[quote]LIFTICVSMAXIMVS wrote:
I never said killing the filibuster was the issue. That was the question. And getting rid of the filibuster with respect to the judicial nominee is another matter.
I also disagree with this. If the senate agrees to get rid of the filibuster as a whole then yes I would agree. The argument to get rid of them with respect to judicial appointments just because we don’t like the outcome is a bad idea. [/quote]
But don’t you see that the entire point does not involve caring about the outcome? Getting rid of the filibuster would NOT be because of disagreeing with the outcome. It would be because it is Unconstitutional on two separate grounds – illegal usurpation of the Presidential appointment power, and (a lesser argument in my opinion) an illegal interference with the Senate’s advise and consent responsibility.
It’s only coming up now for the first time because now is the first time the filibuster has been used in this Unconstitutional manner.

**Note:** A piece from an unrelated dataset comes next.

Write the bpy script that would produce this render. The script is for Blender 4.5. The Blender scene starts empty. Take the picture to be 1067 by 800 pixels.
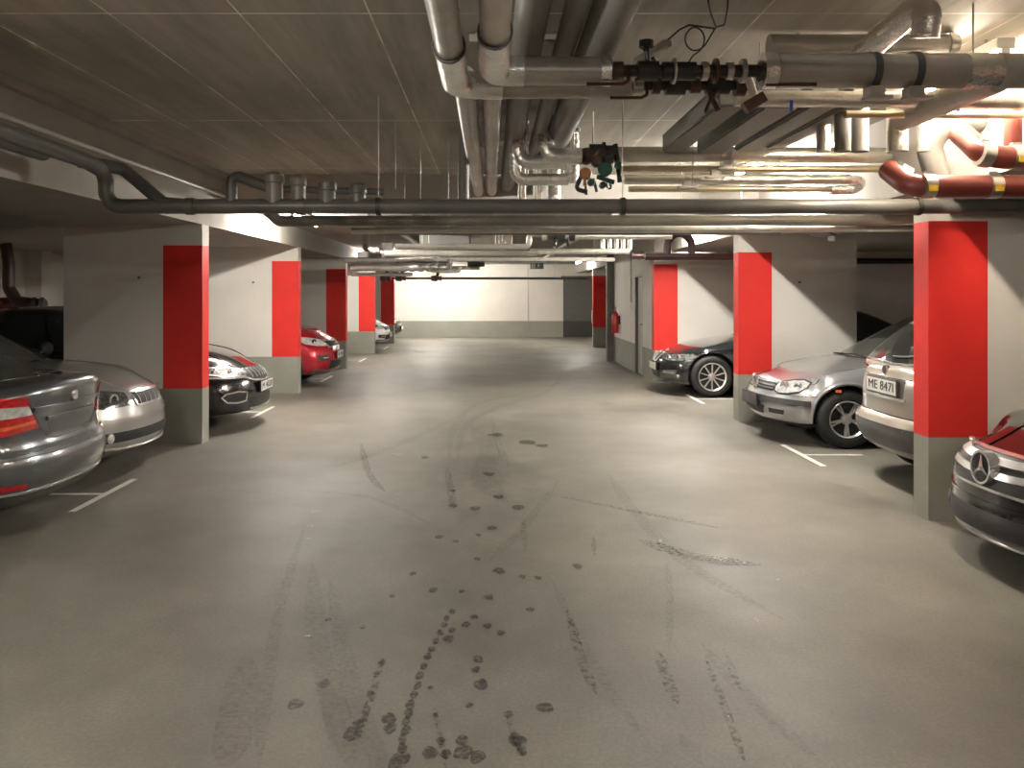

[quote]LIFTICVSMAXIMVS wrote:
I don’t think it falls under the constitution and therefore is not subject for the courts to decide. It is still a matter for the senate. And no I don’t think the filibuster should be gotten rid of–for whatever reason–just trying to argue for what case I would agree to it. [/quote]
OK. Explain to me how it would NOT be a Constitutional issue when one part of one branch of government exercises its power in a manner that is not specifically in the Constitution and that disallows another branch of government from exercising its enumerated power? I’ve already furnished my own examples and the examples of others on what a dangerous principle this would be, and how it does not hold with how other provisions in the Constitution are understood.
[quote]LIFTICVSMAXIMVS wrote:
You see, I don’t know if it actually is a constitutional matter or not. The word constitutional infers that it is covered in the constitution. It is not. Just purely from a historical perspective what is now considered constitutional once may have not been. I offer any of the current civil issues as a matter of evidence. [/quote]
While it is indeed true that judges have gone overboard in “interpreting” the Constitution to mean what they want it to mean, that happens much more often in the realm of individual rights that are either read out of or into existence. And usually those concern questions on which the Constitution was largely silent (privacy/abortion), or are due to technological changes that are of such a nature as to require some form of new interpretation (weapons technology vis a vis the 2nd Amendment).
When we have functional questions concerning separation of powers issues, what the Constitution says, and what it meant when it was passed, are of the highest importance (and of course many of us think that the only thing that matters is what the Constitution meant when it was passed, since we don’t like the idea of judicial oligarchy…). When the Constitution speaks directly on issues, and there is a conflict, the only thing remaining is to resolve the conflict – which, in this case, would involve applying some well tested and well used principles concerning the President’s specific enumerated power that has a large effect on the functionality of the government vs. a particular application by the Senate of one of its incidental general powers. It’s a pretty open-and-shut case, as far as these things go.
[quote]LIFTICVSMAXIMVS wrote:
I’m not even sure parliamentary procedure should be constitutional, either–with the explicit exception of procedures affecting the amending of the constitution–which of course are decided with parliamentary procedure.[/quote]
It’s not, really. The Constitution gives the Senate the general power to set its own rules. Kind of like how the House has the general power to initiate spending bills, but the limits aren’t prescribed, and the Constitutionality of any particular bill isn’t assumed just because of that power. That’s as far as it goes – it doesn’t prescribe any particular parliamentary procedures (though it occasionally imposes super-majority voting requirements).
[quote]LIFTICVSMAXIMVS wrote:
Trying to do away with rules of parliamentary procedure while the rules are in use is kind of like changing the rules of a ball-game while you’re already playing. If they want to decide on the issue–should they not wait until they have finished the issue at hand?[/quote]
Actually, given that each congressional term involves a new Senate, the mere fact that the previous Senate didn’t settle all the open issues on its plate should hardly be construed to require the new Senate to follow the same rules on a going-forward basis. So really, each term is a new game, given the teams are changing.
So stretching the analogy to its very furthest limits, you’d only have the Senate bound by a particular set of rules during that particular term.
Of course, it doesn’t seem to matter that much in the functioning of the House of Representatives, which adopts differing parliamentary procedures for different bills all the time, and has done so historically. So the only thing keeping the Senate from doing so would seemingly be tradition - especially as no particular procedures are prescribed in the Constitution.
[quote]LIFTICVSMAXIMVS wrote:
Sorry I didn’t dig up any previously written analysis to help me form my opinion.
[/quote]
That’s OK. You specifically used the “changing the rules while playing the game” example from the Laurence Tribe article I provided and critiqued without crediting him, but I’ll forgive your plagiarism since I am just happy you decided to read something on-topic to the issue.